Stops - do you want them?

Discussion in 'Strategy Building' started by mizhael, Jul 5, 2010.

  1. Now that the truth is out there.... there was a conf call on May 5 with all the big boyz to set up a strategy to get all small fishes to use back OCO's again. Too bad you were not on the mailing list.
     
    #41     Sep 6, 2010
  2. I didn`t exactly get your point. What`s wrong with oco`s orders?
     
    #42     Sep 6, 2010
  3. I think that stating that the flash crash was a conspiracy to have people use stop losses is a bit paranoid.
     
    #43     Sep 6, 2010
  4. Yeah, right.It was a trader`s mistake..
     
    #44     Sep 6, 2010
  5. Don't be silly now. Ever heard of liquidity issues, HFT, quote stuffing, latency arbitrage....?

    Come on, use the search button and do your homework my friend.
     
    #45     Sep 6, 2010
  6. the1

    the1

    Amen! I have traded and tested many strategies over the years and every time I add a physical stop to it a winning strategy becomes a losing strategy. Conclusion: The market is random and there is no substitute for experience.

    I use a disaster stop that is well away from the market. Unfortunately, when it triggers -- and it has a few times -- my exit is usually well below or above the stop point because the market is gapping or movng so fast. Such are the risks of trading futures.
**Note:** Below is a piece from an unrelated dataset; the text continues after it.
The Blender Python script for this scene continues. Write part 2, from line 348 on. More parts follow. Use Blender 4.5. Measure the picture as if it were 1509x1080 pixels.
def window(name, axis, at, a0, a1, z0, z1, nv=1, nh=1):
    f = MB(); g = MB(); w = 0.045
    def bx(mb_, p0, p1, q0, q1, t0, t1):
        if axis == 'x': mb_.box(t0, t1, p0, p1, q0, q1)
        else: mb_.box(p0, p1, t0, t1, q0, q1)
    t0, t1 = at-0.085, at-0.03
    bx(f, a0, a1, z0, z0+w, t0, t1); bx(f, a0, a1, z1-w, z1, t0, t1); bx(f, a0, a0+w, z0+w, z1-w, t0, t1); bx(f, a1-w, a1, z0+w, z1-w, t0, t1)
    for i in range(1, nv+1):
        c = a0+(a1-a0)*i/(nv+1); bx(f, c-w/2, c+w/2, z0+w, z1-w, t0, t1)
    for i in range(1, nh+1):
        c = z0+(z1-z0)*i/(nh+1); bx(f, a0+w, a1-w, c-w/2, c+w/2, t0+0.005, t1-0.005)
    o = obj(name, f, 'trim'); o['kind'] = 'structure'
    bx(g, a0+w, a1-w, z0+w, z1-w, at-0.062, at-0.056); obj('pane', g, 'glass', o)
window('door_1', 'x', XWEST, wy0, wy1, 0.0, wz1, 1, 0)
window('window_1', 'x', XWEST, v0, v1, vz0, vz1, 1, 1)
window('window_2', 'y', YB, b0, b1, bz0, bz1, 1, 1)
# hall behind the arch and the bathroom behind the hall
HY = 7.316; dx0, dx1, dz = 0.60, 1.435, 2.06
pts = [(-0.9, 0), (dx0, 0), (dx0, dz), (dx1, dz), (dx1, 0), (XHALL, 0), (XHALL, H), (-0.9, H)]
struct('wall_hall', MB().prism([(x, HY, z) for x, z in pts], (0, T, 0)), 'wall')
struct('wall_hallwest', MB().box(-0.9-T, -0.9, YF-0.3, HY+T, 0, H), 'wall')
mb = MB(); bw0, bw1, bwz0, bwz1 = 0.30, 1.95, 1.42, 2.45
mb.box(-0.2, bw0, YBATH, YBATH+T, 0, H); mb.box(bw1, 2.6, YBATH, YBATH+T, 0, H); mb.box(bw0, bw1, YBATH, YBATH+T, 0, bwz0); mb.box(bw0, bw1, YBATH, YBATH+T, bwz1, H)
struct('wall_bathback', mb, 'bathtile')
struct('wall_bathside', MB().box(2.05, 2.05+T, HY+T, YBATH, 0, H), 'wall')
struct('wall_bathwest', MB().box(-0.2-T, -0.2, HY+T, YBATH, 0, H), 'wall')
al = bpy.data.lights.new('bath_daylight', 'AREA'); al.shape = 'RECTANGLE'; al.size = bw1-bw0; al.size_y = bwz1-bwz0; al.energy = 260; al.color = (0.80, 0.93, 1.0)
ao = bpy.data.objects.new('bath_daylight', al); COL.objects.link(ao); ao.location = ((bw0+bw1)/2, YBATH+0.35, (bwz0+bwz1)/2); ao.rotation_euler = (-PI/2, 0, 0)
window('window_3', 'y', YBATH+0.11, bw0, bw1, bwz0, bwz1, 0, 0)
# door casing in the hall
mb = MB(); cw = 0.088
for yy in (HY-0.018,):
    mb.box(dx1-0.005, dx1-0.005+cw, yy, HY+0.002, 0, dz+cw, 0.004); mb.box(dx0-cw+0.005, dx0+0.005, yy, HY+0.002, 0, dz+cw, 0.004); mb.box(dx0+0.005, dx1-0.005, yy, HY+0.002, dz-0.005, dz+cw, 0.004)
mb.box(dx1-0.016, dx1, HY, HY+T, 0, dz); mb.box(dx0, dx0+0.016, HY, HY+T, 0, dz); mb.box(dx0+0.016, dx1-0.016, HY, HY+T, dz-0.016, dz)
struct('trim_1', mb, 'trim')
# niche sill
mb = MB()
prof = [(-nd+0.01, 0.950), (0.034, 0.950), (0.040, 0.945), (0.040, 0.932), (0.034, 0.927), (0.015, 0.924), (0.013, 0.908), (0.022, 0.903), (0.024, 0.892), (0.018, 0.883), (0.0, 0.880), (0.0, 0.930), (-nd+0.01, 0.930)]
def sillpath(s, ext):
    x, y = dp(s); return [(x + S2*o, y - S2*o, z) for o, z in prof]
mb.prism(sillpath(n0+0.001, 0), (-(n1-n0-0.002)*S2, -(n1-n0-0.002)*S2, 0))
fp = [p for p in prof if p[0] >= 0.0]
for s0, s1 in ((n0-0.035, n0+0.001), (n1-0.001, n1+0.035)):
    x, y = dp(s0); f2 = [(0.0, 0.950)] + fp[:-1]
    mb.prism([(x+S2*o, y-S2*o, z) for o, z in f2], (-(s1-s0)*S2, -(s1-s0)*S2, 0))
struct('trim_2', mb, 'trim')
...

    At any rate, I have found the best way to trade is to size up on the trades that have a high probability of success (based on your experience) and limit size on those that have a lower probability of success.

    Average down -- the devils cousin? Not at all. Averaging down has its place provided your drawdown stays within predetermined levels of risk. If you're going to trade this way you need a circuit breaker to save you from those momentary lapses in judgment. And yes, I have had a few of those lapses -- don't we all.

    To sum it up, back that stop off to a disaster stop. All they do is make the broker money. Averaging down is not a sin. It's quite a useful strategy in the right market -- that being a volatile market. It's suicide in a trending, quiet market if you're on the wrong side.

    And to the guy who posted a Sharp Ratio doesn't put money in your bank account. That gave me a good laugh but boy, is it ever spot on.

     
    #46     Sep 6, 2010
  7. It`s not a suicide if you use OCO bracket and scale-in only when it`s triggered.
    :)
     
    #47     Sep 6, 2010
  8. So you are indeed using a stop loss. But if I'm right you exit before it is triggered in most cases.

    Seeing how you use wide disaster stops and averaging down, I would guess you're trading an RTM strategy or something similar? that would explain why tight stops are actually couterproductive for you.
     
    #48     Sep 6, 2010
  9. LEAPup

    LEAPup

    The markets are not random, nor efficient.
     
    #49     Sep 6, 2010
  10. the1

    the1

    Correct but a RTM only works when the markets are volatile. When they are quiet this method doesn't work. Knowing when to use what strategy is no easy task but news and environment play a big role. There are just times when you know it's going to be one of those, "close your eyes and buy" days.